In his book, Unwanted, Jay Stringer proposes that our addictions to pornography and unwanted sexual behaviors are less about sex and more about self-loathing. He shares that with some of his clients, the motivation for watching porn isn’t lust; it’s self-hatred.

In many cases, porn is less like adultery and actually more like self-harm.

That’s not meant to be an excuse. Remember, the effects are the same. Porn use, for whatever motivation, is still a threat to marital intimacy and relationships and still needs to be dealt with.

But how would our attitudes and actions change if we stopped assuming it’s always about lust?

Because right now, whether it’s a male struggler or a female struggler, I feel the predominant theme is that porn is just the same as lusting after someone sexually. However, there is an argument that it can be, and often is, motivated by pain, shame, and even trauma.

It’s easier to see patterns of self-harm when they’re removed from something as intimate and personal as sex. It’s easier to see brokenness when we’re not tangled up in the middle of it ourselves and when its shards aren’t also cutting into our own hearts.

If you walked in on your spouse abusing drugs or inflicting some form of self harm, how would your response be different? Would it be different?

A Path Forward

Marriage provides a unique and powerful opportunity for us to be conduits of grace and healing but that requires us to pursue hearts. In our pain and disappointment, it can be easy for us to assume motives and attack behaviors. We want the porn to stop because the porn is damaging our relationship, but, in reality, it’s the heart behind it.

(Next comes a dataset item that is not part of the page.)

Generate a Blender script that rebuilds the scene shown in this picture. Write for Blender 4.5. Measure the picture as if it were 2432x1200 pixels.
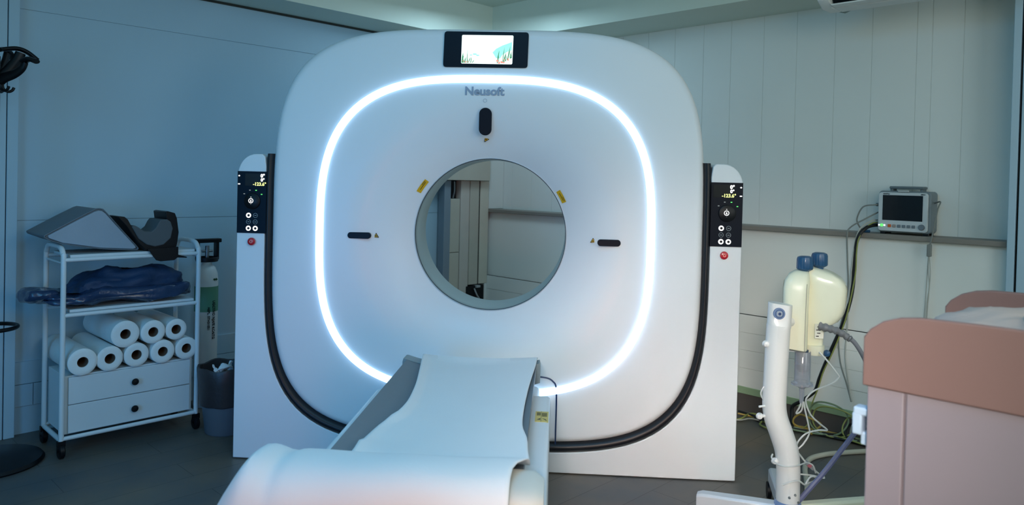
import bpy, bmesh, math, random
from math import sin, cos, pi, radians, atan2, sqrt
from mathutils import Vector, Matrix, noise
random.seed(7)
for o in list(bpy.data.objects): bpy.data.objects.remove(o)
S = bpy.context.scene
COL = S.collection

# ------------------------------------------------------------------ camera
cd = bpy.data.cameras.new('camera'); cam = bpy.data.objects.new('camera', cd); COL.objects.link(cam)
S.camera = cam
yaw, pit, rol = radians(3.53), radians(0.87), radians(1.37)
fwd = Vector((-sin(yaw)*cos(pit), cos(yaw)*cos(pit), -sin(pit)))
r0 = Vector((cos(yaw), sin(yaw), 0)); u0 = r0.cross(fwd)
rt = r0*cos(rol) + u0*sin(rol); up = -r0*sin(rol) + u0*cos(rol)
m3 = Matrix((rt, up, -fwd)).transposed()
cam.matrix_world = Matrix.Translation((0, 0, 1.31)) @ m3.to_4x4()
cd.sensor_width = 36; cd.lens = 1768/2432*36; cd.shift_y = -145/2432; cd.clip_start = 0.02
cd.dof.use_dof = True; cd.dof.focus_distance = 3.25; cd.dof.aperture_fstop = 3.6

# ------------------------------------------------------------------ world and lamps
S.view_settings.view_transform = 'Standard'; S.view_settings.look = 'None'
S.view_settings.gamma = 1; S.view_settings.use_curve_mapping = False
S.view_settings.exposure = 0.0
w = bpy.data.worlds.new('world'); S.world = w; w.use_nodes = True
w.node_tree.nodes['Background'].inputs[0].default_value = (0.25, 0.45, 0.7, 1)
w.node_tree.nodes['Background'].inputs[1].default_value = 0.15

def area(name, loc, target, size, power, col, sy=None, spread=180):
    l = bpy.data.lights.new(name, 'AREA'); l.energy = power; l.color = col
    l.shape = 'RECTANGLE'; l.size = size; l.size_y = sy or size; l.spread = radians(spread)
    o = bpy.data.objects.new(name, l); COL.objects.link(o); o.location = loc
    d = Vector(target) - Vector(loc); o.rotation_euler = d.to_track_quat('-Z', 'Y').to_euler()
    return o
LAMPS = [  # unseen sources; powers and tints fitted to the surface tones
    ('blue_room_lamp', (-2.4, 0.6, 2.35), (-1.3, 3.8, 0.8), 1.6, 14.7, (0.02, 0.51, 1.00)),
    ('neutral_ceiling_lamp', (1.0, -0.1, 2.35), (0.9, 3.2, 1.0), 1.4, 21.0, (1.00, 0.94, 0.75)),
    ('low_warm_lamp', (-0.3, -0.6, 0.5), (-0.3, 1.6, 0.42), 0.5, 1.15, (1.00, 0.20, 0.05), 42),  # warm light from behind the camera, set low and narrowed onto the sheet
    ('ceiling_panel_lamp', (-0.3, 1.6, 2.5), (-0.3, 2.2, 0), 1.0, 19.3, (0.08, 0.52, 1.00)),
    ('rear_fill_lamp', (-0.45, 4.6, 2.42), (-0.45, 4.75, 0), 0.6, 9.5, (0.54, 0.81, 1.00)),  # added fill, brightens the walls seen through the bore
    ('side_fill_lamp', (2.7, 0.4, 1.5), (1.2, 3.4, 0.7), 1.6, 29.3, (0.91, 1.00, 1.00)),  # added fill, no wall fitting; lifts the right side and lower scanner
    ('front_left_fill_lamp', (-1.4, -0.8, 1.4), (-0.8, 3.0, 0.9), 1.8, 5.6, (1.00, 0.91, 0.02)),  # added fill from the front left, no wall fitting there
    ('narrow_fill_lamp', (-0.1, -0.9, 1.75), (0.70, 3.3, 0.35), 0.4, 3.2, (1.00, 0.91, 0.84), 30),  # added narrow beam that brightens the lower right of the scanner base
    ('low_blue_fill_lamp', (-1.9, -0.6, 0.9), (-1.4, 3.4, 0.45), 1.0, 4.4, (0.02, 0.36, 1.00), 60),  # added blue fill for the lower left of the scanner base
]
for q in LAMPS: area(*q[:6], spread=q[6] if len(q) > 6 else 180)

# ------------------------------------------------------------------ materials
def lin(c):
    return tuple(((x/255/12.92) if x/255 <= 0.04045 else ((x/255+0.055)/1.055)**2.4) for x in c) + (1,)
MATS = {}
def mat(name, col, rough=0.5, metal=0.0, var=0.06, scale=9.0, bump=0.0, bscale=60.0, coat=0.0, trans=0.0, alpha=1.0, sheen=0.0, srgb=True, ior=1.45):
    if name in MATS: return MATS[name]
    m = bpy.data.materials.new(name); m.use_nodes = True; nt = m.node_tree; b = nt.nodes['Principled BSDF']
    c = lin(col) if srgb else tuple(col)+(1,)
    tc = nt.nodes.new('ShaderNodeTexCoord'); n = nt.nodes.new('ShaderNodeTexNoise'); n.inputs['Scale'].default_value = scale
    n.inputs['Detail'].default_value = 4
    nt.links.new(tc.outputs['Object'], n.inputs['Vector'])
    mx = nt.nodes.new('ShaderNodeMix'); mx.data_type = 'RGBA'
    mx.inputs[6].default_value = tuple(max(0, k*(1-var)) for k in c[:3]) + (1,)
    mx.inputs[7].default_value = tuple(min(1, k*(1+var)) for k in c[:3]) + (1,)
    nt.links.new(n.outputs['Fac'], mx.inputs[0]); nt.links.new(mx.outputs[2], b.inputs['Base Color'])
    b.inputs['Roughness'].default_value = rough; b.inputs['Metallic'].default_value = metal
    b.inputs['Coat Weight'].default_value = coat; b.inputs['Coat Roughness'].default_value = 0.15
    b.inputs['Transmission Weight'].default_value = trans; b.inputs['Alpha'].default_value = alpha
    b.inputs['IOR'].default_value = ior
    b.inputs['Sheen Weight'].default_value = sheen
    if bump:
        n2 = nt.nodes.new('ShaderNodeTexNoise'); n2.inputs['Scale'].default_value = bscale; n2.inputs['Detail'].default_value = 5
        nt.links.new(tc.outputs['Object'], n2.inputs['Vector'])
        bp = nt.nodes.new('ShaderNodeBump'); bp.inputs['Strength'].default_value = bump; bp.inputs['Distance'].default_value = 0.01
        nt.links.new(n2.outputs['Fac'], bp.inputs['Height']); nt.links.new(bp.outputs['Normal'], b.inputs['Normal'])
    MATS[name] = m; return m
def emis(name, col, strength):
    if name in MATS: return MATS[name]
    m = bpy.data.materials.new(name); m.use_nodes = True; nt = m.node_tree; b = nt.nodes['Principled BSDF']
    b.inputs['Base Color'].default_value = (0.02, 0.02, 0.02, 1)
    b.inputs['Emission Color'].default_value = tuple(col)+(1,); b.inputs['Emission Strength'].default_value = strength
    MATS[name] = m; return m

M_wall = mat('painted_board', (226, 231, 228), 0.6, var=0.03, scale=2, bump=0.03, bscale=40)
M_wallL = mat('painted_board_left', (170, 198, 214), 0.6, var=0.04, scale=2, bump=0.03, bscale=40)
M_line = mat('seam_dark', (50, 55, 52), 0.8)
M_ceil = mat('ceiling_paint', (214, 224, 212), 0.7, var=0.02)
M_shelf = mat('shelf_board', (134, 128, 120), 0.5, bump=0.05)
M_green = mat('green_strip', (150, 176, 140), 0.55)
M_skirt = mat('dark_skirting', (92, 86, 82), 0.6)
M_white = mat('gantry_white', (234, 237, 239), 0.42, var=0.01, coat=0.08)
M_bore = mat('bore_liner', (178, 196, 198), 0.3, var=0.01, coat=0.2)
M_black = mat('black_plastic', (11, 13, 18), 0.4, ior=1.35)
M_gloss = mat('black_glass', (8, 16, 30), 0.4, ior=1.25, var=0.02)
M_rubber = mat('dark_bumper', (20, 22, 28), 0.42, var=0.03)
M_grey = mat('grey_pad', (118, 128, 136), 0.42, var=0.04)
M_dgrey = mat('dark_grey_foam', (84, 90, 94), 0.75, var=0.06)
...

We have to be willing to set down our weapons of “behavior modification” and seek true transformation. No amount of threatening, demands, and shame will do that. We can’t shame people into healing. We can’t shame people into heart change.

If you are in a relationship with someone who uses porn and couldn’t give a care to how it affects you, etc, then they’ve revealed their heart. The why and how doesn’t matter if they don’t care to know how it affects their relationship.

But in the case of a spouse who is genuinely struggling. Who wants to stop and understands the damage that it can do to a relationship. A spouse who understands that even if the motivation isn’t the same, the effects are. In situations like this, we have an amazing opportunity to walk a path of grace and healing.

The next couple posts will talk a bit about what that looks like. If that’s your story, though, I encourage you to seek out a licensed Christian counselor who can help you navigate those waters together as a couple.

Should we treat porn like it’s the same as cheating? My answer is no. 

But that doesn’t mean that the effect isn’t as damaging. And both the effects on the offended spouse and the motivation of the offending spouse need to experience healing and grace for there to be true growth and restoration.